* [Problem statement]: List each line in which the string "picture" appears.

* [Stored data]:
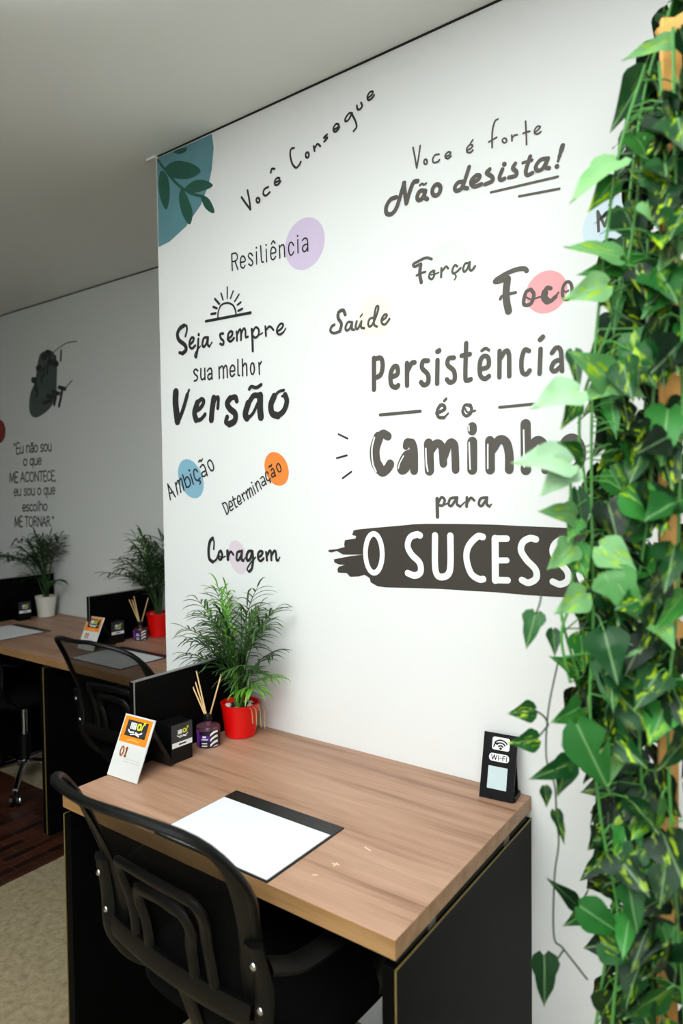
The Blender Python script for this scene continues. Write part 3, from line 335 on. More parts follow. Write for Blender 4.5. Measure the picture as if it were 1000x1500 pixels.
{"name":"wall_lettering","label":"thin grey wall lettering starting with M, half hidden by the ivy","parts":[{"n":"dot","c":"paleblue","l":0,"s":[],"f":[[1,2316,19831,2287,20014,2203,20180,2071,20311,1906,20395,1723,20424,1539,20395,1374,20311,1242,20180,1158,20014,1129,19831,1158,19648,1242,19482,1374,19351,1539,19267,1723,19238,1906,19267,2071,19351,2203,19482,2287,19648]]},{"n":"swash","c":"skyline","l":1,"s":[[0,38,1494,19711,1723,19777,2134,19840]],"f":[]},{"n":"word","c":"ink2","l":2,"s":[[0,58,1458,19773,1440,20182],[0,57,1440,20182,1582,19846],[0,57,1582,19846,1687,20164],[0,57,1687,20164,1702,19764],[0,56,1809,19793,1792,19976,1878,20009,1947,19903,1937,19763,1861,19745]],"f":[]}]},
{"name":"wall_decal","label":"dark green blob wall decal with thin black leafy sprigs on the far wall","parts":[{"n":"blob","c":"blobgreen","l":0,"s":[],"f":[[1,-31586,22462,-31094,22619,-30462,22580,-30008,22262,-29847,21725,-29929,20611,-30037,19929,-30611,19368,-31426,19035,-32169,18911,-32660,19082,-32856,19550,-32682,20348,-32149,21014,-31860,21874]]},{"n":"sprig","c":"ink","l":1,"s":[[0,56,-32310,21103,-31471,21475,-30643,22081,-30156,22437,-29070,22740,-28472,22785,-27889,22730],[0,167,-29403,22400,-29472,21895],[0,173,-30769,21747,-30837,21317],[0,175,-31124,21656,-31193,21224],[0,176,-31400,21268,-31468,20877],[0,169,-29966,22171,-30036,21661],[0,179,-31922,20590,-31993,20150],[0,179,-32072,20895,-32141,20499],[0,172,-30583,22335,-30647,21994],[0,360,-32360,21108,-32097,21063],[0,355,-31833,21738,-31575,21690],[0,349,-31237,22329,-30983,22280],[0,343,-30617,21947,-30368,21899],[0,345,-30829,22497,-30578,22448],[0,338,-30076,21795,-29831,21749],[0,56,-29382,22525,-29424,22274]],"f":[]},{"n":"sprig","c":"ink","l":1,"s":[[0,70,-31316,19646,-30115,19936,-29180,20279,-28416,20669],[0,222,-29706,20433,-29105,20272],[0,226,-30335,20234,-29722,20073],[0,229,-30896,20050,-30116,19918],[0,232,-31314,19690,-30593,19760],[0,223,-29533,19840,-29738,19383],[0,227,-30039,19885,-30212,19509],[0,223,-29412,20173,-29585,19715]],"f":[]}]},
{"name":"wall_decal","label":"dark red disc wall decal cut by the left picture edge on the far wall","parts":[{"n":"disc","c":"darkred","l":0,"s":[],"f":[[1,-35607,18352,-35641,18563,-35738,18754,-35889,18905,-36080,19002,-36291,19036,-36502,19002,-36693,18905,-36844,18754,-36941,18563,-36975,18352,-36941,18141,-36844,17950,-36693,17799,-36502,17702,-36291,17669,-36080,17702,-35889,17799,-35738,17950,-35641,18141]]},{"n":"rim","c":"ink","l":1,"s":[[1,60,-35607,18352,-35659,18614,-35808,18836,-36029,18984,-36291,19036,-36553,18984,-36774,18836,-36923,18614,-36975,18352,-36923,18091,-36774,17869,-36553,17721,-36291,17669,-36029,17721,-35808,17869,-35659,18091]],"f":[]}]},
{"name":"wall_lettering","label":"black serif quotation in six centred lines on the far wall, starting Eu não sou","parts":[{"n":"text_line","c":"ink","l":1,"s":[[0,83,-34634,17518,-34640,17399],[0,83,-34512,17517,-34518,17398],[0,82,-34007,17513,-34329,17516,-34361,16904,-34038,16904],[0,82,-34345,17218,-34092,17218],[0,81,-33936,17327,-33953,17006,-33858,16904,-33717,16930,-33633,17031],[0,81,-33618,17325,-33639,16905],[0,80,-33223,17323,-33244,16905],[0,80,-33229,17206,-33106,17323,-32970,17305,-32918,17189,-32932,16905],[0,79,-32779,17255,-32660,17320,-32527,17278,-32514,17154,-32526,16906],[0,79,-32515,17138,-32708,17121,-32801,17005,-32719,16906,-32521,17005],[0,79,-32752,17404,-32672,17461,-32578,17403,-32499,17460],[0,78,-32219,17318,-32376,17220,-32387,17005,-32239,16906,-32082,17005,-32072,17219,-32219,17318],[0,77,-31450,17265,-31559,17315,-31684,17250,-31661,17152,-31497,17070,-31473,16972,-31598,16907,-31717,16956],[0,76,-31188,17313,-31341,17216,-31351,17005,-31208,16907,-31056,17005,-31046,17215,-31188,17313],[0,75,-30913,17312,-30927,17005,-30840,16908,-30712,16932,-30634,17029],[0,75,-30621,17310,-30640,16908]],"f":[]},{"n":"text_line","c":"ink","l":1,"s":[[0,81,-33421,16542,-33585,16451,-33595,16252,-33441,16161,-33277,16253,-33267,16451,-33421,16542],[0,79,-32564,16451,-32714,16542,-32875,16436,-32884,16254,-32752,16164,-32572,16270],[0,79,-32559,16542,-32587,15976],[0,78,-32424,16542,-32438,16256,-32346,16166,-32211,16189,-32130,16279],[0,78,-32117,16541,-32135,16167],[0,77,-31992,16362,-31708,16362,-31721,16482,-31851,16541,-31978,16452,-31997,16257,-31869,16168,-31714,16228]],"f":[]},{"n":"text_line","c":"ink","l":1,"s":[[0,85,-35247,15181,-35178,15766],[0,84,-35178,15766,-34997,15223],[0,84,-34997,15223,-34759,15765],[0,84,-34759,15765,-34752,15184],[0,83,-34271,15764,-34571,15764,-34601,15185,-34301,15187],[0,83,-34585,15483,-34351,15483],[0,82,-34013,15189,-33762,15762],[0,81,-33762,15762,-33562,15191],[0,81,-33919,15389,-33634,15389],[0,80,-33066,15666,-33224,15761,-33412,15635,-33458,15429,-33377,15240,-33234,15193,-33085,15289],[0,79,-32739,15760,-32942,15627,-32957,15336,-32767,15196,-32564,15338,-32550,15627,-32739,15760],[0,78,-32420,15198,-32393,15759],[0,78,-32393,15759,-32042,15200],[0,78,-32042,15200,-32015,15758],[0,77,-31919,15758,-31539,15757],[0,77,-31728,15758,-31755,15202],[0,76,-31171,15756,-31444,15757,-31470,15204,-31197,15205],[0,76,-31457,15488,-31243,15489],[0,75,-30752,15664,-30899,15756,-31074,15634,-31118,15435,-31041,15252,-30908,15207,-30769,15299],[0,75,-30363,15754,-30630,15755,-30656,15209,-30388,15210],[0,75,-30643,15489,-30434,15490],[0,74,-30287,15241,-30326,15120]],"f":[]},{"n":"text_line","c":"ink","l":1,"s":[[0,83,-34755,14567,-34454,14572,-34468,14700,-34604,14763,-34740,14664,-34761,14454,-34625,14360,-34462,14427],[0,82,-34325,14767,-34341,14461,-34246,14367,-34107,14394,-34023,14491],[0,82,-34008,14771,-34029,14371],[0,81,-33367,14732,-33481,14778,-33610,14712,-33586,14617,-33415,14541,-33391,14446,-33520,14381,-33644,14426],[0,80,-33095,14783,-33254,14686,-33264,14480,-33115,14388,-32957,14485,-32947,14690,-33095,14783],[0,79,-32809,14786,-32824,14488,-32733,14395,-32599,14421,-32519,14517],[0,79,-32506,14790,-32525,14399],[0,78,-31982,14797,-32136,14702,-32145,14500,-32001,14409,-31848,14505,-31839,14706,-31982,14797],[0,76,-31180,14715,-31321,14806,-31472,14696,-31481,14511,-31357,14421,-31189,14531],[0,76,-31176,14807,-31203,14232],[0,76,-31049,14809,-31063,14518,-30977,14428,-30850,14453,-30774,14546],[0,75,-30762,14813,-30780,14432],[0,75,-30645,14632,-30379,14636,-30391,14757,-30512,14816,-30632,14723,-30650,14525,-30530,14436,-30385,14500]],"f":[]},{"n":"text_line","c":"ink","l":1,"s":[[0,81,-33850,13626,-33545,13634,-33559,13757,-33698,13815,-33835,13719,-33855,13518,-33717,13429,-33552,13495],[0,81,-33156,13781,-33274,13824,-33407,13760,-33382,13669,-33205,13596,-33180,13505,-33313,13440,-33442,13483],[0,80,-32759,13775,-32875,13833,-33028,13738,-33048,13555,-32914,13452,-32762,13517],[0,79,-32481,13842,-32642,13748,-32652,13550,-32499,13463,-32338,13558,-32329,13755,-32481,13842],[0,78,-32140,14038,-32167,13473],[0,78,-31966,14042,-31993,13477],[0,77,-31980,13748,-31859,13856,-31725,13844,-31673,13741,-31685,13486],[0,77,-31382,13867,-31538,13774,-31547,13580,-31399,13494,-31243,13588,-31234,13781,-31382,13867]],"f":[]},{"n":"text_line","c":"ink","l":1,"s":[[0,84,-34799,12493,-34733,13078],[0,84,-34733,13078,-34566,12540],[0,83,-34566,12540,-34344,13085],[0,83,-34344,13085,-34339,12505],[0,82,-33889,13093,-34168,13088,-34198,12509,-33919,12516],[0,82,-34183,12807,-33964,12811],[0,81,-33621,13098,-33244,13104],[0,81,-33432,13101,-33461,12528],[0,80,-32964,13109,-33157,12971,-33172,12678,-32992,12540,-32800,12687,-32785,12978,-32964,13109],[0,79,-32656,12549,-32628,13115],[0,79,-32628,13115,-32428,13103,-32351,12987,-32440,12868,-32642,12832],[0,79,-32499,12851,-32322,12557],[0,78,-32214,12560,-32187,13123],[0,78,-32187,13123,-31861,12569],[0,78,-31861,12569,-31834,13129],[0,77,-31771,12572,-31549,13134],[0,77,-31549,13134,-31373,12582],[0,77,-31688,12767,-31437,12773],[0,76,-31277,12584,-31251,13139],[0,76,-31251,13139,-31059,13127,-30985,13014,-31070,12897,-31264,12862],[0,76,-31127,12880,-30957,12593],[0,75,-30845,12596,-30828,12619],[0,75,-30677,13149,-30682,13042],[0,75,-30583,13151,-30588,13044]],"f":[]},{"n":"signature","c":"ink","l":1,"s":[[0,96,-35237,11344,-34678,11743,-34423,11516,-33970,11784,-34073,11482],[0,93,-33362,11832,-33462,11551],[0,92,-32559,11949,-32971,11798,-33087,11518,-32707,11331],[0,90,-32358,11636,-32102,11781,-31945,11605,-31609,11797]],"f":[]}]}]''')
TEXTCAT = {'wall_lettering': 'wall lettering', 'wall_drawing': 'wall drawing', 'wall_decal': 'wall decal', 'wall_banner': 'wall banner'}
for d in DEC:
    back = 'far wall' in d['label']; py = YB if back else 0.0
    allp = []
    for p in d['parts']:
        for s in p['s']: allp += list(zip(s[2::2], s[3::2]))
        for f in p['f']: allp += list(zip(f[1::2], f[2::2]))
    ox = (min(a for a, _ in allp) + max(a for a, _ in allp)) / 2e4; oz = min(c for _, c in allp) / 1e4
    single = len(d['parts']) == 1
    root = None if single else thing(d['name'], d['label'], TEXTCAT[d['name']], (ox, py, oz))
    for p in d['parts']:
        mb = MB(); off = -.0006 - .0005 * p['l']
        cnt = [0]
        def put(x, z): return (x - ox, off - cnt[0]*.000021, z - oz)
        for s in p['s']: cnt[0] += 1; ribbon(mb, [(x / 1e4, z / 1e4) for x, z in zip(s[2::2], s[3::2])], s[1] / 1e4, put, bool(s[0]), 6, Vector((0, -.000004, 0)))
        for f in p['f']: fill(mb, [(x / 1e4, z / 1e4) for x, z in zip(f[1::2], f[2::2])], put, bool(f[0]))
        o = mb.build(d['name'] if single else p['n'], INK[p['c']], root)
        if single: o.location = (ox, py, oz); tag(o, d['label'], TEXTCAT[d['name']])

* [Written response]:
The Blender Python script for this scene continues. Write part 3, from line 335 on. More parts follow. Write for Blender 4.5. Measure the picture as if it were 1000x1500 pixels.
{"name":"wall_decal","label":"dark red disc wall decal cut by the left picture edge on the far wall","parts":[{"n":"disc","c":"darkred","l":0,"s":[],"f":[[1,-35607,18352,-35641,18563,-35738,18754,-35889,18905,-36080,19002,-36291,19036,-36502,19002,-36693,18905,-36844,18754,-36941,18563,-36975,18352,-36941,18141,-36844,17950,-36693,17799,-36502,17702,-36291,17669,-36080,17702,-35889,17799,-35738,17950,-35641,18141]]},{"n":"rim","c":"ink","l":1,"s":[[1,60,-35607,18352,-35659,18614,-35808,18836,-36029,18984,-36291,19036,-36553,18984,-36774,18836,-36923,18614,-36975,18352,-36923,18091,-36774,17869,-36553,17721,-36291,17669,-36029,17721,-35808,17869,-35659,18091]],"f":[]}]},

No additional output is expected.